Yesterday saw the launch of the Publishing Point, an industry group—originally called the Digital Publishing Group—dedicated to bringing together forward-thinking people in the book industry for education and interaction. The first Publishing Point event also took place yesterday, with Hanny Hindi, a Clickable Guru, speaking to the group about SEM.

I’m lucky enough to have been able to learn about SEO/SEM basics through my job, but nevertheless Hanny’s talk gave me lots to think about. One of the best nuggets I took away from his talk was this statement, roughly paraphrased:

This isn’t totally new. This is still Don Draper stuff—the same marketing questions, the same need for quality campaigns. It’s just a new way to ask those questions, do market research, find and connect with buyers.

With SEM there are terms to learn and new concepts to cover, but fundamentally it’s just marketing—what we’ve been doing for years.

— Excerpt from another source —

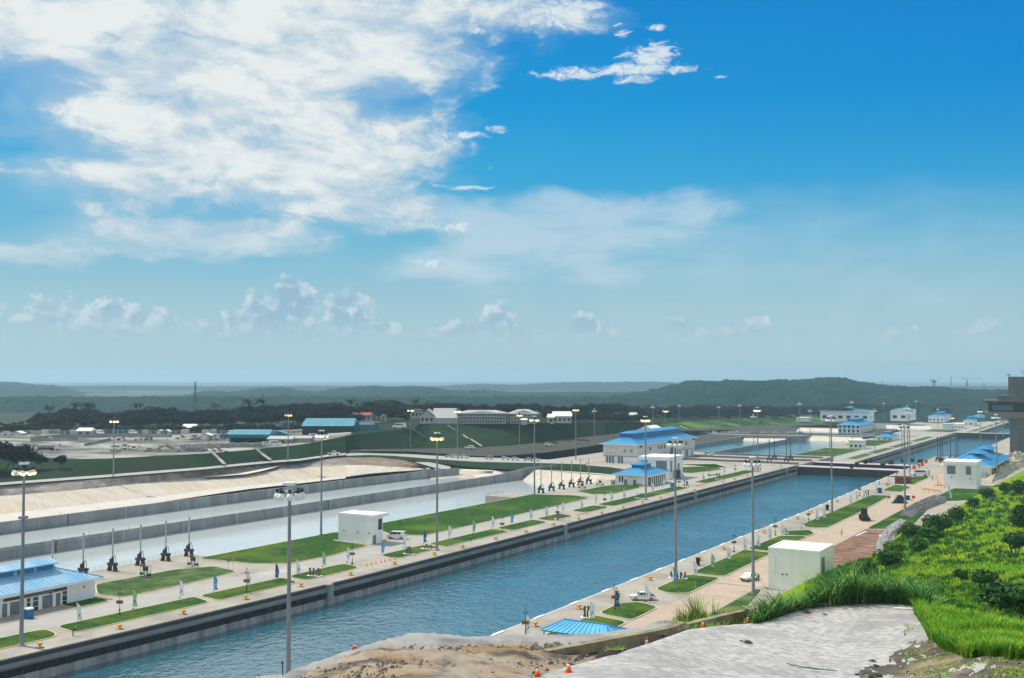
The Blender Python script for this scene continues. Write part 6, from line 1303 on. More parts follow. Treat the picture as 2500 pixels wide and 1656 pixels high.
# backhoe on the right-hand road
t = thing('backhoe_loader', 'black backhoe loader driving on the right-hand road', 'backhoe', at(2110, 1270), -1.2)
MB().box(-1.6, 2.2, -.75, .75, .8, 1.7).build('chassis', STEELD, t); MB().box(-.9, .9, -.8, .8, 1.7, 1.85).build('cab_floor', STEELD, t)
b = MB(); [b.beam((x, y, 1.8), (x * .9, y * .95, 3.2), .12, .12) for x in (-.85, .85) for y in (-.75, .75)]; b.build('cab_pillar', BLACK, t); MB().box(-1.0, 1.0, -.9, .9, 3.2, 3.4).build('cab_roof', BLACK, t); MB().box(-.75, .75, -.7, .7, 1.85, 3.15).build('cab_glass', GLASS, t)
for wx, r_ in ((-1.1, .85), (1.7, .55)):
    for sg in (-1, 1): MB().tube((wx, sg * .8, r_), (wx, sg * 1.25, r_), r_, n=14).build('wheel', TYRE, t)
b = MB(); b.add([(2.7, -1.2, .2), (2.7, 1.2, .2), (3.6, 1.2, .3), (3.6, -1.2, .3), (2.7, -1.2, 1.3), (2.7, 1.2, 1.3)], [(0, 1, 2, 3), (0, 4, 5, 1), (0, 3, 4), (1, 5, 2)]); b.build('bucket', STEELD, t)
b = MB(); [b.beam((.9, y, 1.5), (2.8, y, .8), .2, .25) for y in (-.6, .6)]; b.build('loader_arm', STEELD, t)
b = MB(); b.beam((-1.6, 0, 1.2), (-2.6, 0, 3.3), .35, .4); b.beam((-2.6, 0, 3.3), (-3.4, 0, 1.8), .3, .35); b.box(-3.8, -3.0, -.4, .4, 1.0, 1.8); b.build('digger_arm', STEELD, t); t.scale = (1.25, 1.25, 1.25)
# road barriers and small works
t = thing('barrier', 'black and white road barrier with orange flags beside the lamp mast', 'barrier', at(2196, 1229), .5)
b = MB(); b.add([(-3.4, -.6, 0), (3.4, -.6, 0), (3.4, .6, 0), (-3.4, .6, 0), (-1.4, -.6, 3.4), (1.0, -.6, 3.4), (1.0, .6, 3.4), (-1.4, .6, 3.4)], [(0, 1, 5, 4), (1, 2, 6, 5), (2, 3, 7, 6), (3, 0, 4, 7), (4, 5, 6, 7)]); b.build('board', STEELD, t); MB().beam((-3.3, -.7, .6), (-1.2, -.7, 3.5), .15, .7).build('stripe', WHITEB, t)
for a in (-5, 5.2): b = MB(); b.tube((a, 0, 0), (a, 0, 3.2), .06, n=5); b.box(a, a + 1.3, -.03, .03, 2.0, 3.2); b.build('orange_flag', ORANGE, t)
t = thing('storage_pallet', 'rusty brown crate stack on the near bank beside the right-hand road', 'crate', at(2205, 1181), .3)
for k in range(4): MB().box(-3.8 + k * 1.9, -2.0 + k * 1.9, -1.6, 1.6, 0, 3.2).build('crate', mat('rusty_crate', (.20, .07, .03), .8, (.12, .05, .03), .8, 4), t)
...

It seems to me this is also an apt and helpful way to think about massive changes that are transforming publishing. So often we—and the press—get taken by hyperbole: we hear that the “death of publishing” is nigh; that the Kindle is a “book-killer.” I don’t think the book will ever die, nor do I think publishing will die.

But what we can—and must—change is how we think about the role of the publisher. People will always want quality content to read, and they value publishers to find that content for them (and they also value “real,” physical books, too). As Craig Newmark said today, it’s about trust and curation, which are the heart of the publisher’s mission. The rest of it—formats, production, returns, pricing—is details, and clinging to the details as we’ve always known them is slowing us down. I don’t mean to downplay how important these “details” are to our industry, nor how big—and sometimes painful—their evolution will be. But they’re not, to return to Hanny’s comparison, the Don Draper stuff. They’re just the packaging.

The name of the game has changed. But it’s not a whole new ballgame. (Plus 10 points for the timely baseball metaphor!)

So let’s stop “being distressed” over digital and figure out how to make publishers’ most valuable asset—their knowledge, taste, and expertise—work in today’s market.